| Requirement |
Set all the material down again unchanged, without the pictures.

| Information supplied |
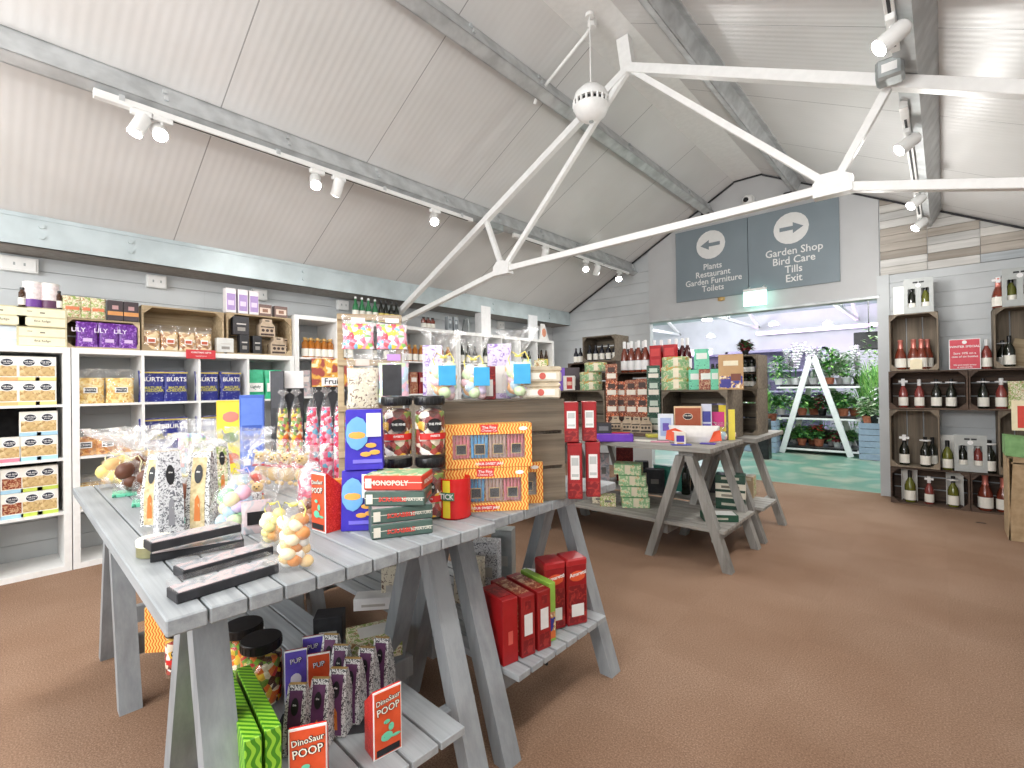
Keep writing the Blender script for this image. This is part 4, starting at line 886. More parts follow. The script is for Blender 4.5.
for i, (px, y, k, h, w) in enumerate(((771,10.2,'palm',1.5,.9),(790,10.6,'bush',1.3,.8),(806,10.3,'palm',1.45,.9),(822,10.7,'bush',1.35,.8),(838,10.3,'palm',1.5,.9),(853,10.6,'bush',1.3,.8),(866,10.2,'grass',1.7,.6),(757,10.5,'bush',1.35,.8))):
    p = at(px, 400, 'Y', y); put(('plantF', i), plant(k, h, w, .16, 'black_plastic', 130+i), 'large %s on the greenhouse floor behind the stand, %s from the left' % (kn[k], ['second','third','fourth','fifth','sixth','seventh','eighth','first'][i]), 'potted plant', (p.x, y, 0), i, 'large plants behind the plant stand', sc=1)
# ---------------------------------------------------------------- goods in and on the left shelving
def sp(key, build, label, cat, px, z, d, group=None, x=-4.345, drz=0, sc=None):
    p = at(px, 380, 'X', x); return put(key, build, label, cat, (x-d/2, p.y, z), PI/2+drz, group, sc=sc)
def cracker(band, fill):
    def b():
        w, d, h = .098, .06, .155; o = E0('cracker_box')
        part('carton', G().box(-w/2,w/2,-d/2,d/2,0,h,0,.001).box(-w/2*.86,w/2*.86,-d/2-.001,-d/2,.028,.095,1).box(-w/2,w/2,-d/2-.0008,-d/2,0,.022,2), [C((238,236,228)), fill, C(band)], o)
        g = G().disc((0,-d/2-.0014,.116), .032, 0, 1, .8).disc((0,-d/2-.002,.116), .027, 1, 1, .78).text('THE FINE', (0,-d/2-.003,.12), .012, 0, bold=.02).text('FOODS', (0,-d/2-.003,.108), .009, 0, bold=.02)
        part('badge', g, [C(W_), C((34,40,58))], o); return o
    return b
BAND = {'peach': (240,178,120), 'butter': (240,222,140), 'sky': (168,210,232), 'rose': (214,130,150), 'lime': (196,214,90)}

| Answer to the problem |
Keep writing the Blender script for this image. This is part 4, starting at line 886. More parts follow. The script is for Blender 4.5.
for i, (px, y, k, h, w) in enumerate(((771,10.2,'palm',1.5,.9),(790,10.6,'bush',1.3,.8),(806,10.3,'palm',1.45,.9),(822,10.7,'bush',1.35,.8),(838,10.3,'palm',1.5,.9),(853,10.6,'bush',1.3,.8),(866,10.2,'grass',1.7,.6),(757,10.5,'bush',1.35,.8))):
    p = at(px, 400, 'Y', y); put(('plantF', i), plant(k, h, w, .16, 'black_plastic', 130+i), 'large %s on the greenhouse floor behind the stand, %s from the left' % (kn[k], ['second','third','fourth','fifth','sixth','seventh','eighth','first'][i]), 'potted plant', (p.x, y, 0), i, 'large plants behind the plant stand', sc=1)
# ---------------------------------------------------------------- goods in and on the left shelving
def sp(key, build, label, cat, px, z, d, group=None, x=-4.345, drz=0, sc=None):
    p = at(px, 380, 'X', x); return put(key, build, label, cat, (x-d/2, p.y, z), PI/2+drz, group, sc=sc)
def cracker(band, fill):
    def b():
        w, d, h = .098, .06, .155; o = E0('cracker_box')
        part('carton', G().box(-w/2,w/2,-d/2,d/2,0,h,0,.001).box(-w/2*.86,w/2*.86,-d/2-.001,-d/2,.028,.095,1).box(-w/2,w/2,-d/2-.0008,-d/2,0,.022,2), [C((238,236,228)), fill, C(band)], o)
        g = G().disc((0,-d/2-.0014,.116), .032, 0, 1, .8).disc((0,-d/2-.002,.116), .027, 1, 1, .78).text('THE FINE', (0,-d/2-.003,.12), .012, 0, bold=.02).text('FOODS', (0,-d/2-.003,.108), .009, 0, bold=.02)
        part('badge', g, [C(W_), C((34,40,58))], o); return o
    return b
BAND = {'peach': (240,178,120), 'butter': (240,222,140), 'sky': (168,210,232), 'rose': (214,130,150), 'lime': (196,214,90)}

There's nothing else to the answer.